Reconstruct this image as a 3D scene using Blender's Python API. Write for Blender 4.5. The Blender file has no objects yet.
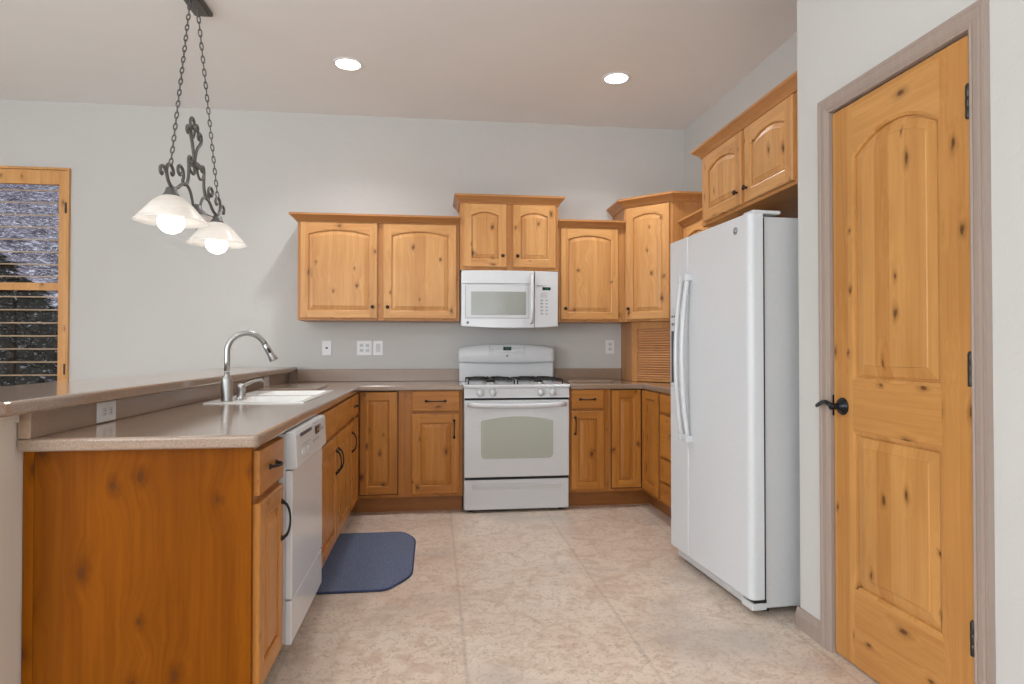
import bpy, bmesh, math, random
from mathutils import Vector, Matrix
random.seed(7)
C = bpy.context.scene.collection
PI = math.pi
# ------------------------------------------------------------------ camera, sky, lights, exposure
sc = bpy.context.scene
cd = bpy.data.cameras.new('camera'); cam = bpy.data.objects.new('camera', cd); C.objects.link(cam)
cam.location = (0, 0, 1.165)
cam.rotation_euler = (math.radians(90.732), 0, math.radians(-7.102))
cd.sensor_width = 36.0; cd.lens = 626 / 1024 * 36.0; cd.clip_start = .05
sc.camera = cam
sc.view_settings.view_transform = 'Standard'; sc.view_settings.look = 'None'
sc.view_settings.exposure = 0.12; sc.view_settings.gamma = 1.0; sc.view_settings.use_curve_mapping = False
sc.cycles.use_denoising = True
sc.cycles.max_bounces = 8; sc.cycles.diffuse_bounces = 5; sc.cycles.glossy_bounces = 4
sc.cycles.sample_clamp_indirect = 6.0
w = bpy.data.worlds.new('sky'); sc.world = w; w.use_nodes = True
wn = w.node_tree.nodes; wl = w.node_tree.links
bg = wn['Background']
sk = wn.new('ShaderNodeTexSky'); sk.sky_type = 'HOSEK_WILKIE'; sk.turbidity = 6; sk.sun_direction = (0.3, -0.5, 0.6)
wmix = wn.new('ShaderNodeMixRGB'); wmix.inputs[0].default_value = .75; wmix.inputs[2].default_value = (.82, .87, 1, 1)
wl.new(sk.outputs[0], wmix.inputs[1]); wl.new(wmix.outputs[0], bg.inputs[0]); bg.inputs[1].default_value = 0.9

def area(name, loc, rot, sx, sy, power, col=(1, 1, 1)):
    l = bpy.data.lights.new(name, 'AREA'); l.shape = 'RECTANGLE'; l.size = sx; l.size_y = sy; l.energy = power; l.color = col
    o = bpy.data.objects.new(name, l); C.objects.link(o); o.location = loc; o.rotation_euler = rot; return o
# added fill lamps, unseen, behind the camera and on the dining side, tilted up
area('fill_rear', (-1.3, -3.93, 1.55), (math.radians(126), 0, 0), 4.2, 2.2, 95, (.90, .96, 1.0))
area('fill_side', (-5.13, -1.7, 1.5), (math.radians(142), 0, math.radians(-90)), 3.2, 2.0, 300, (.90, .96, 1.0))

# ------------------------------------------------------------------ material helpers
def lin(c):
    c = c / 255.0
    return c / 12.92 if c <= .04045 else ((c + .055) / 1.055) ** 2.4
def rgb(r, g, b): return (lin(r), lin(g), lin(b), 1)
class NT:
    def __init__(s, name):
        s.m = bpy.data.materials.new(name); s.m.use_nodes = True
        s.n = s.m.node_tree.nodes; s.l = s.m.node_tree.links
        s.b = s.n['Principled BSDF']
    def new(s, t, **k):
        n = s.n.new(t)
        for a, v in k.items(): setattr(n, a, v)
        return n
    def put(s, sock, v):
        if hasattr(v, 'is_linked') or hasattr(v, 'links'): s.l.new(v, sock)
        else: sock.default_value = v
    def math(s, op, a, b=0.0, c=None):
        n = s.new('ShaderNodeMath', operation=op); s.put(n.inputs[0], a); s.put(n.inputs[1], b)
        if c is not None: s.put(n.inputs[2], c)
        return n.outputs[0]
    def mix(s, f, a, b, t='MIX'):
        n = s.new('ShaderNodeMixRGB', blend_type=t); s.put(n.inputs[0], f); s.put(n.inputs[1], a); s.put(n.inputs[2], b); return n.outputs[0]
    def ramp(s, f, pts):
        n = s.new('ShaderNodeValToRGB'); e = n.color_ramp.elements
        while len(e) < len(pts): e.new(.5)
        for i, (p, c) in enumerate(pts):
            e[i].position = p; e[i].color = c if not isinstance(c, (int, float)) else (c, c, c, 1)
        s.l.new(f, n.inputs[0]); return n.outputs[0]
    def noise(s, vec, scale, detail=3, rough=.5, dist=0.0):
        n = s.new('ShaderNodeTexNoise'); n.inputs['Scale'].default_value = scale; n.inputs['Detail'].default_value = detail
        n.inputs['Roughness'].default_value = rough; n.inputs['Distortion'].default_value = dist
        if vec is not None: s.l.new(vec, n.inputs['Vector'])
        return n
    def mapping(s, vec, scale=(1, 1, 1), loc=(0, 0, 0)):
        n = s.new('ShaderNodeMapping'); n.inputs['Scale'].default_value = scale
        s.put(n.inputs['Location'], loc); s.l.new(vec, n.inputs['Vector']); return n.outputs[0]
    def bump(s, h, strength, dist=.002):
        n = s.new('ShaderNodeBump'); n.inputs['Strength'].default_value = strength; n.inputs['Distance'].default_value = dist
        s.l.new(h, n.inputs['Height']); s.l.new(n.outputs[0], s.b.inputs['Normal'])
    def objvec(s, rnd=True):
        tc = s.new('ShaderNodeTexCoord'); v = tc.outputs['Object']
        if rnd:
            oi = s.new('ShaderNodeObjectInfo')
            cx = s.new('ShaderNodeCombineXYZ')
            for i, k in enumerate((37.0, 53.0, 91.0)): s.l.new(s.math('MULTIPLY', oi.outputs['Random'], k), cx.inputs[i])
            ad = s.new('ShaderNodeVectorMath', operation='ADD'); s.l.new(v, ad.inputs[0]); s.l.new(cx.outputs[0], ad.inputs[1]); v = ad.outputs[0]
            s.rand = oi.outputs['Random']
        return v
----
- **Exercise instructions**
Leave the pictures out, and print every line of the listing exactly as written.

- **Correct answer**
Reconstruct this image as a 3D scene using Blender's Python API. Write for Blender 4.5. The Blender file has no objects yet.
import bpy, bmesh, math, random
from mathutils import Vector, Matrix
random.seed(7)
C = bpy.context.scene.collection
PI = math.pi
# ------------------------------------------------------------------ camera, sky, lights, exposure
sc = bpy.context.scene
cd = bpy.data.cameras.new('camera'); cam = bpy.data.objects.new('camera', cd); C.objects.link(cam)
cam.location = (0, 0, 1.165)
cam.rotation_euler = (math.radians(90.732), 0, math.radians(-7.102))
cd.sensor_width = 36.0; cd.lens = 626 / 1024 * 36.0; cd.clip_start = .05
sc.camera = cam
sc.view_settings.view_transform = 'Standard'; sc.view_settings.look = 'None'
sc.view_settings.exposure = 0.12; sc.view_settings.gamma = 1.0; sc.view_settings.use_curve_mapping = False
sc.cycles.use_denoising = True
sc.cycles.max_bounces = 8; sc.cycles.diffuse_bounces = 5; sc.cycles.glossy_bounces = 4
sc.cycles.sample_clamp_indirect = 6.0
w = bpy.data.worlds.new('sky'); sc.world = w; w.use_nodes = True
wn = w.node_tree.nodes; wl = w.node_tree.links
bg = wn['Background']
sk = wn.new('ShaderNodeTexSky'); sk.sky_type = 'HOSEK_WILKIE'; sk.turbidity = 6; sk.sun_direction = (0.3, -0.5, 0.6)
wmix = wn.new('ShaderNodeMixRGB'); wmix.inputs[0].default_value = .75; wmix.inputs[2].default_value = (.82, .87, 1, 1)
wl.new(sk.outputs[0], wmix.inputs[1]); wl.new(wmix.outputs[0], bg.inputs[0]); bg.inputs[1].default_value = 0.9

def area(name, loc, rot, sx, sy, power, col=(1, 1, 1)):
    l = bpy.data.lights.new(name, 'AREA'); l.shape = 'RECTANGLE'; l.size = sx; l.size_y = sy; l.energy = power; l.color = col
    o = bpy.data.objects.new(name, l); C.objects.link(o); o.location = loc; o.rotation_euler = rot; return o
# added fill lamps, unseen, behind the camera and on the dining side, tilted up
area('fill_rear', (-1.3, -3.93, 1.55), (math.radians(126), 0, 0), 4.2, 2.2, 95, (.90, .96, 1.0))
area('fill_side', (-5.13, -1.7, 1.5), (math.radians(142), 0, math.radians(-90)), 3.2, 2.0, 300, (.90, .96, 1.0))

# ------------------------------------------------------------------ material helpers
def lin(c):
    c = c / 255.0
    return c / 12.92 if c <= .04045 else ((c + .055) / 1.055) ** 2.4
def rgb(r, g, b): return (lin(r), lin(g), lin(b), 1)
class NT:
    def __init__(s, name):
        s.m = bpy.data.materials.new(name); s.m.use_nodes = True
        s.n = s.m.node_tree.nodes; s.l = s.m.node_tree.links
        s.b = s.n['Principled BSDF']
    def new(s, t, **k):
        n = s.n.new(t)
        for a, v in k.items(): setattr(n, a, v)
        return n
    def put(s, sock, v):
        if hasattr(v, 'is_linked') or hasattr(v, 'links'): s.l.new(v, sock)
        else: sock.default_value = v
    def math(s, op, a, b=0.0, c=None):
        n = s.new('ShaderNodeMath', operation=op); s.put(n.inputs[0], a); s.put(n.inputs[1], b)
        if c is not None: s.put(n.inputs[2], c)
        return n.outputs[0]
    def mix(s, f, a, b, t='MIX'):
        n = s.new('ShaderNodeMixRGB', blend_type=t); s.put(n.inputs[0], f); s.put(n.inputs[1], a); s.put(n.inputs[2], b); return n.outputs[0]
    def ramp(s, f, pts):
        n = s.new('ShaderNodeValToRGB'); e = n.color_ramp.elements
        while len(e) < len(pts): e.new(.5)
        for i, (p, c) in enumerate(pts):
            e[i].position = p; e[i].color = c if not isinstance(c, (int, float)) else (c, c, c, 1)
        s.l.new(f, n.inputs[0]); return n.outputs[0]
    def noise(s, vec, scale, detail=3, rough=.5, dist=0.0):
        n = s.new('ShaderNodeTexNoise'); n.inputs['Scale'].default_value = scale; n.inputs['Detail'].default_value = detail
        n.inputs['Roughness'].default_value = rough; n.inputs['Distortion'].default_value = dist
        if vec is not None: s.l.new(vec, n.inputs['Vector'])
        return n
    def mapping(s, vec, scale=(1, 1, 1), loc=(0, 0, 0)):
        n = s.new('ShaderNodeMapping'); n.inputs['Scale'].default_value = scale
        s.put(n.inputs['Location'], loc); s.l.new(vec, n.inputs['Vector']); return n.outputs[0]
    def bump(s, h, strength, dist=.002):
        n = s.new('ShaderNodeBump'); n.inputs['Strength'].default_value = strength; n.inputs['Distance'].default_value = dist
        s.l.new(h, n.inputs['Height']); s.l.new(n.outputs[0], s.b.inputs['Normal'])
    def objvec(s, rnd=True):
        tc = s.new('ShaderNodeTexCoord'); v = tc.outputs['Object']
        if rnd:
            oi = s.new('ShaderNodeObjectInfo')
            cx = s.new('ShaderNodeCombineXYZ')
            for i, k in enumerate((37.0, 53.0, 91.0)): s.l.new(s.math('MULTIPLY', oi.outputs['Random'], k), cx.inputs[i])
            ad = s.new('ShaderNodeVectorMath', operation='ADD'); s.l.new(v, ad.inputs[0]); s.l.new(cx.outputs[0], ad.inputs[1]); v = ad.outputs[0]
            s.rand = oi.outputs['Random']
        return v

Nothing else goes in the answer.